The two sides are, however, scheduled to resume talks on 10 October. Taha and Garang will again head their respective delegations. There is much diplomacy to be undertaken before then. Indeed, Taha arrived in Cairo on Tuesday for consultations with the Egyptian authorities. Taha briefed President Hosni Mubarak on the latest political developments in Sudan. Mubarak lauded the progress in the Sudanese peace talks and Cairo is especially keen to comb through the finer details of the security agreement. Egypt was the first stop on a tour that would take Taha to a number of Arab and Western capitals.

The United States is especially keen to end the Sudanese conflict because it hopes that Sudan's considerable, untapped oil reserves can be exploited by US oil companies. Washington, which has been pressing the protagonists to negotiate in good faith, has welcomed the progress in the Sudanese peace negotiations. To encourage the Sudanese government to reach a permanent peace settlement with the SPLA, Washington indicated that it would lift sanctions imposed on Sudan during the administration of former President Bill Clinton, when Sudan was declared a state sponsoring terrorism. The US had previously threatened to tighten sanctions if the Sudanese government did not seriously commit itself to ending the Sudanese civil war. Washington has also put pressure on the SPLA to cooperate fully in the Sudanese peace process.

Garang too welcomed the signing of the security agreement, stressing that he was looking forward to returning to his house in Khartoum. The SPLA leader spoke of the deeply-rooted ties that bind the peoples of northern and southern Sudan.

However, there are concerns among certain segments of the Sudanese population that reprisals against northerners living in the South will ensue once the bulk of the Sudanese government forces vacate the garrison towns in the South.

They fear that with this withdrawal, law and order will collapse and that angry Southerners will embark on vicious campaigns of ethnic cleansing and revenge killings against resident northern Sudanese.

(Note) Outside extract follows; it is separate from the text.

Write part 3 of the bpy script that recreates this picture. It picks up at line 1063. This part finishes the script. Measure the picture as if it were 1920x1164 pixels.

Northern Sudanese merchants in southern Sudan, in particular, are anxious about their peacetime fate, given the possible confiscation of their property in the South by the SPLA.

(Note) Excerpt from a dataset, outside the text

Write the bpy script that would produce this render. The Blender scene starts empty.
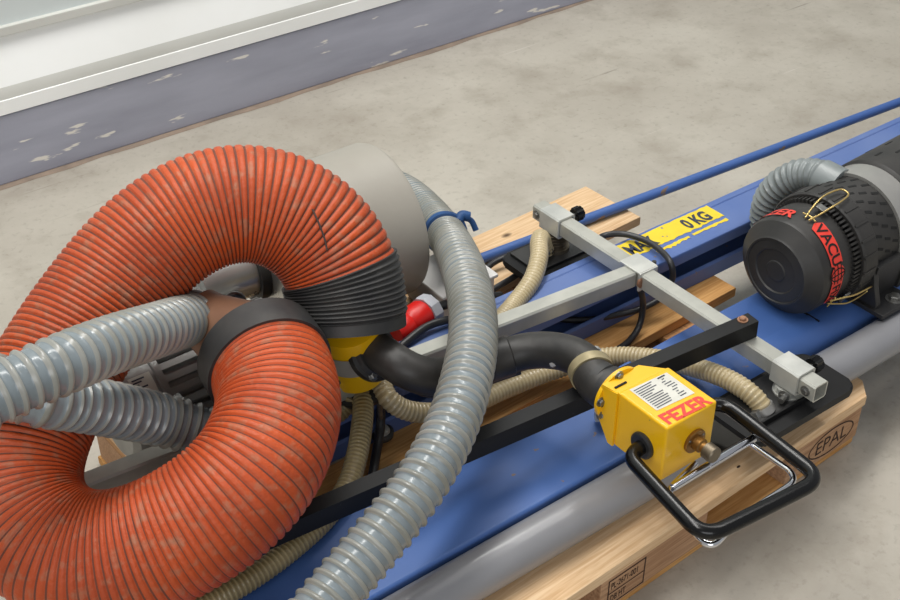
import bpy, bmesh, math, random
from mathutils import Vector as V, Matrix
random.seed(7)
S = bpy.context.scene
COL = S.collection
PI = math.pi

# ------------------------------------------------------------------ materials
def mat(name, c, c2=None, rough=.5, metal=0., scale=8., bump=0., bscale=60., detail=6., spec=.5, coat=0.,
        stretch=(1, 1, 1), lo=.35, hi=.65, spots=None, spot_scale=30., spot_lo=.68, spot_hi=.72, trans=0., rvar=.0):
    m = bpy.data.materials.new(name); m.use_nodes = True
    nt = m.node_tree; N = nt.nodes; L = nt.links
    b = N['Principled BSDF']
    b.inputs['Roughness'].default_value = rough; b.inputs['Metallic'].default_value = metal
    b.inputs['Specular IOR Level'].default_value = spec; b.inputs['Coat Weight'].default_value = coat
    b.inputs['Transmission Weight'].default_value = trans
    tc = N.new('ShaderNodeTexCoord'); mp = N.new('ShaderNodeMapping')
    L.new(tc.outputs['Object'], mp.inputs[0]); mp.inputs['Scale'].default_value = stretch
    col = None
    if c2 is None: c2 = tuple(x * .85 for x in c)
    n = N.new('ShaderNodeTexNoise'); n.inputs['Scale'].default_value = scale; n.inputs['Detail'].default_value = detail
    L.new(mp.outputs[0], n.inputs['Vector'])
    r = N.new('ShaderNodeMapRange'); r.inputs[1].default_value = lo; r.inputs[2].default_value = hi
    L.new(n.outputs['Fac'], r.inputs[0])
    mx = N.new('ShaderNodeMix'); mx.data_type = 'RGBA'
    L.new(r.outputs[0], mx.inputs[0]); mx.inputs[6].default_value = (*c, 1); mx.inputs[7].default_value = (*c2, 1)
    out = mx.outputs[2]
    if spots:
        n2 = N.new('ShaderNodeTexNoise'); n2.inputs['Scale'].default_value = spot_scale; n2.inputs['Detail'].default_value = 4
        L.new(mp.outputs[0], n2.inputs['Vector'])
        r2 = N.new('ShaderNodeMapRange'); r2.inputs[1].default_value = spot_lo; r2.inputs[2].default_value = spot_hi
        L.new(n2.outputs['Fac'], r2.inputs[0])
        m2 = N.new('ShaderNodeMix'); m2.data_type = 'RGBA'
        L.new(r2.outputs[0], m2.inputs[0]); L.new(out, m2.inputs[6]); m2.inputs[7].default_value = (*spots, 1)
        out = m2.outputs[2]
    L.new(out, b.inputs['Base Color'])
    if rvar:
        rr = N.new('ShaderNodeMapRange'); rr.inputs[3].default_value = max(.03, rough - rvar); rr.inputs[4].default_value = rough + rvar
        L.new(n.outputs['Fac'], rr.inputs[0]); L.new(rr.outputs[0], b.inputs['Roughness'])
    if bump:
        nb = N.new('ShaderNodeTexNoise'); nb.inputs['Scale'].default_value = bscale; nb.inputs['Detail'].default_value = 5
        L.new(mp.outputs[0], nb.inputs['Vector'])
        bp = N.new('ShaderNodeBump'); bp.inputs['Strength'].default_value = bump; bp.inputs['Distance'].default_value = .004
        L.new(nb.outputs['Fac'], bp.inputs['Height']); L.new(bp.outputs[0], b.inputs['Normal'])
    return m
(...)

The Sudanese peace talks are taking place under the auspices of the Inter-Governmental Authority for Development (IGAD), a regional organisation comprised of seven East African countries including Sudan.

African Union Commission Chairman Alpha Oumar Konare hailed the landmark agreement and congratulated Taha and Garang "for the sense of compromise and commitment they have displayed".

The National Democratic Alliance (NDA), the umbrella opposition organisation grouping the SPLA and other mainly northern Sudanese opposition parties that has been excluded from the talks, has tentatively welcomed the security agreement. But major political figures want more inclusive peace talks.

"We welcomed the signing of the security agreement, but the SPLA and the Sudanese ruling party [the National Congress] are not the only two Sudanese political groupings. For lasting peace in Sudan all the other political groups in Sudan must be brought into the peace process. They must have a say in the political future of the country," Farouk Abu Eissa, the head of the Cairo- based Arab Lawyers Union and official spokesman for the NDA, told Al-Ahram Weekly.

"The political and economic reconstruction of Sudan must be founded on a new basis, one which takes into account the multi- religious and multi-cultural make-up of the country. Civil society groups -- including labour unions, independent professional associations and opposition political parties -- must be involved in the peace process. The state of emergency must be lifted," he added.

Among the pending issues are the fate of three politically marginalised and economically disadvantaged and underdeveloped regions -- the Nuba Mountains in southern Kordofan, the Abeyei region in western Kordofan, and the Ingassena region of southern Blue Nile. The SPLA says these should be administered as part of southern Sudan because there is overwhelming support for the SPLA in the three areas. The Sudanese government objects, stressing that they are part of the North historically and geographically.

Another bone of contention is the status of Khartoum. The SPLA insists that as a national capital Khartoum should be administered as a secular federal area. The Sudanese government argues that because Khartoum is situated in northern Sudan it should be governed by Islamic Shari'a laws.